Exercise objective = The listing must be reproduced in full, exactly as it stands.

Given material =
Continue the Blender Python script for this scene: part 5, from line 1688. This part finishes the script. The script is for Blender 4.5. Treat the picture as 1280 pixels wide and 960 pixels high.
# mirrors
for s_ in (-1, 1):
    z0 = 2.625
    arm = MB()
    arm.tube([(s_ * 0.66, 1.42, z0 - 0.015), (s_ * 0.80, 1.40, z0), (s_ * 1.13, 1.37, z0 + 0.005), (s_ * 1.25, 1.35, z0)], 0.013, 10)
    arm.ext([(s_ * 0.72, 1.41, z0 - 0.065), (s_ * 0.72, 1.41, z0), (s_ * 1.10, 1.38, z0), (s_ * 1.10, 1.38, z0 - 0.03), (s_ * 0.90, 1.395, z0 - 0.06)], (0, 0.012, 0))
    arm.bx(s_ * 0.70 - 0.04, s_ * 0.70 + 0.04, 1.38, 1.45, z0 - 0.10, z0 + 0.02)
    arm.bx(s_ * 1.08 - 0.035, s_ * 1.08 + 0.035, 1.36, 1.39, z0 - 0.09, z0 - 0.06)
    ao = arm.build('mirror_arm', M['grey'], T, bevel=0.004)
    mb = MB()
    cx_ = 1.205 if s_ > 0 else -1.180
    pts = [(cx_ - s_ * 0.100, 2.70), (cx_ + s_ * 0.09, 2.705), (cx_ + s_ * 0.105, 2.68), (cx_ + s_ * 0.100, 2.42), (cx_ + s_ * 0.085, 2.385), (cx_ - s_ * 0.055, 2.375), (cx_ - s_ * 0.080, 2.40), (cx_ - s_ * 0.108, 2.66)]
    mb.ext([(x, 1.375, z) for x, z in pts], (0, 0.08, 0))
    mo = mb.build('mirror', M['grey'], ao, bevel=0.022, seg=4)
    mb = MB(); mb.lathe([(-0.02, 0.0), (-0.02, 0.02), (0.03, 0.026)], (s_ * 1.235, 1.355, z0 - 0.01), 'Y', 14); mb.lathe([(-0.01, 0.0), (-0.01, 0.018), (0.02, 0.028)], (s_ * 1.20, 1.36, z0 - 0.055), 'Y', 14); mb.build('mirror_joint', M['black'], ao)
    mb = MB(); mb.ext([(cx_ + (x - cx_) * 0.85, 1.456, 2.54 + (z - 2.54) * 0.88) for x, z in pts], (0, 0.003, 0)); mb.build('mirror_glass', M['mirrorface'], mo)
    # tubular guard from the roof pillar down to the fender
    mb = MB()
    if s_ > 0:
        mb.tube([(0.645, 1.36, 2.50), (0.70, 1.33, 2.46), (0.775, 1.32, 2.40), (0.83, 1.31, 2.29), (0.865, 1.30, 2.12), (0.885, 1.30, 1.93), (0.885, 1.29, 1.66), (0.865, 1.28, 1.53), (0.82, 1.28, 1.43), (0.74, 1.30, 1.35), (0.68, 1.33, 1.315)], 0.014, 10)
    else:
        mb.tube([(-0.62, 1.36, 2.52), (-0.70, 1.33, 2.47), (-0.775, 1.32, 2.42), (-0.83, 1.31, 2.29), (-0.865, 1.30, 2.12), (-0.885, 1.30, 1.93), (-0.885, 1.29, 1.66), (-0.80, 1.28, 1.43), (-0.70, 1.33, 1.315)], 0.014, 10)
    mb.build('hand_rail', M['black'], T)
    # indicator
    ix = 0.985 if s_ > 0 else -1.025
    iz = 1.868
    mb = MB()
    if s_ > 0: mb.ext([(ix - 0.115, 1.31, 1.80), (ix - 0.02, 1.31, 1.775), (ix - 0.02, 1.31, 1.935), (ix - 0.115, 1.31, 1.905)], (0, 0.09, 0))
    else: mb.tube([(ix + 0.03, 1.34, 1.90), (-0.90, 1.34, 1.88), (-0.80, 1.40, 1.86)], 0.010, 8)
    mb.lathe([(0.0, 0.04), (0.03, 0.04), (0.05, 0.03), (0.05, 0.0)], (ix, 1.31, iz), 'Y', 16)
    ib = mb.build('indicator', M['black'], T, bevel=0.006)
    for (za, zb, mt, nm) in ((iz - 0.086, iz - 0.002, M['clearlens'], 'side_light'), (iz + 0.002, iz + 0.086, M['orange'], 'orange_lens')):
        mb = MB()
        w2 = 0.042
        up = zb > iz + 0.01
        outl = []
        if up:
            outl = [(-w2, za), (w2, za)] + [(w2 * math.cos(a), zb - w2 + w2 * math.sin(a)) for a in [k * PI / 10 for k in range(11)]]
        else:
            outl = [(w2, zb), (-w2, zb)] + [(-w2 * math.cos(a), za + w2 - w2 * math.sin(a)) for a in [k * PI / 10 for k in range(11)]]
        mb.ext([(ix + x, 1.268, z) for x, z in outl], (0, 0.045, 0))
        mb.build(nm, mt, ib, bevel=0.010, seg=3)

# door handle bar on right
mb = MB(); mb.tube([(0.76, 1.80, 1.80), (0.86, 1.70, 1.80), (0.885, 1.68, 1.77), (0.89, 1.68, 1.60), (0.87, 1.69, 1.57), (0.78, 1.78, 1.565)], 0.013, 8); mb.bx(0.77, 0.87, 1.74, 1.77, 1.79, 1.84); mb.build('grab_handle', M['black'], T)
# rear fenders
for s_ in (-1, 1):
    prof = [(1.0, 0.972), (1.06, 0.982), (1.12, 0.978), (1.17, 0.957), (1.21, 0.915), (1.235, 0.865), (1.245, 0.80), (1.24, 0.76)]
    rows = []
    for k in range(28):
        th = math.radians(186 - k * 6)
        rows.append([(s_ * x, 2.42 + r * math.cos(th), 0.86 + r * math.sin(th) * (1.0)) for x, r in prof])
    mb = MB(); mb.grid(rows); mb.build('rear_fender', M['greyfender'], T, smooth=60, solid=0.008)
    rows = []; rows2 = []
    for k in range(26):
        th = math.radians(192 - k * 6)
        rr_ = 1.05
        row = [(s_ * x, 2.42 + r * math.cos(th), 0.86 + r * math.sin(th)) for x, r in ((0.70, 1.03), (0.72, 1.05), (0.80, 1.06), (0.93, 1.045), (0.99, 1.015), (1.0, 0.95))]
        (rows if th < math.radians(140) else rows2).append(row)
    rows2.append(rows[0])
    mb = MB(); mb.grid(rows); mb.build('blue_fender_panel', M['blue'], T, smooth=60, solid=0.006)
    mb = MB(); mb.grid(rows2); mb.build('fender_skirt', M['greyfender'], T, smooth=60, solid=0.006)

Answer in full =
Continue the Blender Python script for this scene: part 5, from line 1688. This part finishes the script. The script is for Blender 4.5. Treat the picture as 1280 pixels wide and 960 pixels high.
# mirrors
for s_ in (-1, 1):
    z0 = 2.625
    arm = MB()
    arm.tube([(s_ * 0.66, 1.42, z0 - 0.015), (s_ * 0.80, 1.40, z0), (s_ * 1.13, 1.37, z0 + 0.005), (s_ * 1.25, 1.35, z0)], 0.013, 10)
    arm.ext([(s_ * 0.72, 1.41, z0 - 0.065), (s_ * 0.72, 1.41, z0), (s_ * 1.10, 1.38, z0), (s_ * 1.10, 1.38, z0 - 0.03), (s_ * 0.90, 1.395, z0 - 0.06)], (0, 0.012, 0))
    arm.bx(s_ * 0.70 - 0.04, s_ * 0.70 + 0.04, 1.38, 1.45, z0 - 0.10, z0 + 0.02)
    arm.bx(s_ * 1.08 - 0.035, s_ * 1.08 + 0.035, 1.36, 1.39, z0 - 0.09, z0 - 0.06)
    ao = arm.build('mirror_arm', M['grey'], T, bevel=0.004)
    mb = MB()
    cx_ = 1.205 if s_ > 0 else -1.180
    pts = [(cx_ - s_ * 0.100, 2.70), (cx_ + s_ * 0.09, 2.705), (cx_ + s_ * 0.105, 2.68), (cx_ + s_ * 0.100, 2.42), (cx_ + s_ * 0.085, 2.385), (cx_ - s_ * 0.055, 2.375), (cx_ - s_ * 0.080, 2.40), (cx_ - s_ * 0.108, 2.66)]
    mb.ext([(x, 1.375, z) for x, z in pts], (0, 0.08, 0))
    mo = mb.build('mirror', M['grey'], ao, bevel=0.022, seg=4)
    mb = MB(); mb.lathe([(-0.02, 0.0), (-0.02, 0.02), (0.03, 0.026)], (s_ * 1.235, 1.355, z0 - 0.01), 'Y', 14); mb.lathe([(-0.01, 0.0), (-0.01, 0.018), (0.02, 0.028)], (s_ * 1.20, 1.36, z0 - 0.055), 'Y', 14); mb.build('mirror_joint', M['black'], ao)
    mb = MB(); mb.ext([(cx_ + (x - cx_) * 0.85, 1.456, 2.54 + (z - 2.54) * 0.88) for x, z in pts], (0, 0.003, 0)); mb.build('mirror_glass', M['mirrorface'], mo)
    # tubular guard from the roof pillar down to the fender
    mb = MB()
    if s_ > 0:
        mb.tube([(0.645, 1.36, 2.50), (0.70, 1.33, 2.46), (0.775, 1.32, 2.40), (0.83, 1.31, 2.29), (0.865, 1.30, 2.12), (0.885, 1.30, 1.93), (0.885, 1.29, 1.66), (0.865, 1.28, 1.53), (0.82, 1.28, 1.43), (0.74, 1.30, 1.35), (0.68, 1.33, 1.315)], 0.014, 10)
    else:
        mb.tube([(-0.62, 1.36, 2.52), (-0.70, 1.33, 2.47), (-0.775, 1.32, 2.42), (-0.83, 1.31, 2.29), (-0.865, 1.30, 2.12), (-0.885, 1.30, 1.93), (-0.885, 1.29, 1.66), (-0.80, 1.28, 1.43), (-0.70, 1.33, 1.315)], 0.014, 10)
    mb.build('hand_rail', M['black'], T)
    # indicator
    ix = 0.985 if s_ > 0 else -1.025
    iz = 1.868
    mb = MB()
    if s_ > 0: mb.ext([(ix - 0.115, 1.31, 1.80), (ix - 0.02, 1.31, 1.775), (ix - 0.02, 1.31, 1.935), (ix - 0.115, 1.31, 1.905)], (0, 0.09, 0))
    else: mb.tube([(ix + 0.03, 1.34, 1.90), (-0.90, 1.34, 1.88), (-0.80, 1.40, 1.86)], 0.010, 8)
    mb.lathe([(0.0, 0.04), (0.03, 0.04), (0.05, 0.03), (0.05, 0.0)], (ix, 1.31, iz), 'Y', 16)
    ib = mb.build('indicator', M['black'], T, bevel=0.006)
    for (za, zb, mt, nm) in ((iz - 0.086, iz - 0.002, M['clearlens'], 'side_light'), (iz + 0.002, iz + 0.086, M['orange'], 'orange_lens')):
        mb = MB()
        w2 = 0.042
        up = zb > iz + 0.01
        outl = []
        if up:
            outl = [(-w2, za), (w2, za)] + [(w2 * math.cos(a), zb - w2 + w2 * math.sin(a)) for a in [k * PI / 10 for k in range(11)]]
        else:
            outl = [(w2, zb), (-w2, zb)] + [(-w2 * math.cos(a), za + w2 - w2 * math.sin(a)) for a in [k * PI / 10 for k in range(11)]]
        mb.ext([(ix + x, 1.268, z) for x, z in outl], (0, 0.045, 0))
        mb.build(nm, mt, ib, bevel=0.010, seg=3)

# door handle bar on right
mb = MB(); mb.tube([(0.76, 1.80, 1.80), (0.86, 1.70, 1.80), (0.885, 1.68, 1.77), (0.89, 1.68, 1.60), (0.87, 1.69, 1.57), (0.78, 1.78, 1.565)], 0.013, 8); mb.bx(0.77, 0.87, 1.74, 1.77, 1.79, 1.84); mb.build('grab_handle', M['black'], T)
# rear fenders
for s_ in (-1, 1):
    prof = [(1.0, 0.972), (1.06, 0.982), (1.12, 0.978), (1.17, 0.957), (1.21, 0.915), (1.235, 0.865), (1.245, 0.80), (1.24, 0.76)]
    rows = []
    for k in range(28):
        th = math.radians(186 - k * 6)
        rows.append([(s_ * x, 2.42 + r * math.cos(th), 0.86 + r * math.sin(th) * (1.0)) for x, r in prof])
    mb = MB(); mb.grid(rows); mb.build('rear_fender', M['greyfender'], T, smooth=60, solid=0.008)
    rows = []; rows2 = []
    for k in range(26):
        th = math.radians(192 - k * 6)
        rr_ = 1.05
        row = [(s_ * x, 2.42 + r * math.cos(th), 0.86 + r * math.sin(th)) for x, r in ((0.70, 1.03), (0.72, 1.05), (0.80, 1.06), (0.93, 1.045), (0.99, 1.015), (1.0, 0.95))]
        (rows if th < math.radians(140) else rows2).append(row)
    rows2.append(rows[0])
    mb = MB(); mb.grid(rows); mb.build('blue_fender_panel', M['blue'], T, smooth=60, solid=0.006)
    mb = MB(); mb.grid(rows2); mb.build('fender_skirt', M['greyfender'], T, smooth=60, solid=0.006)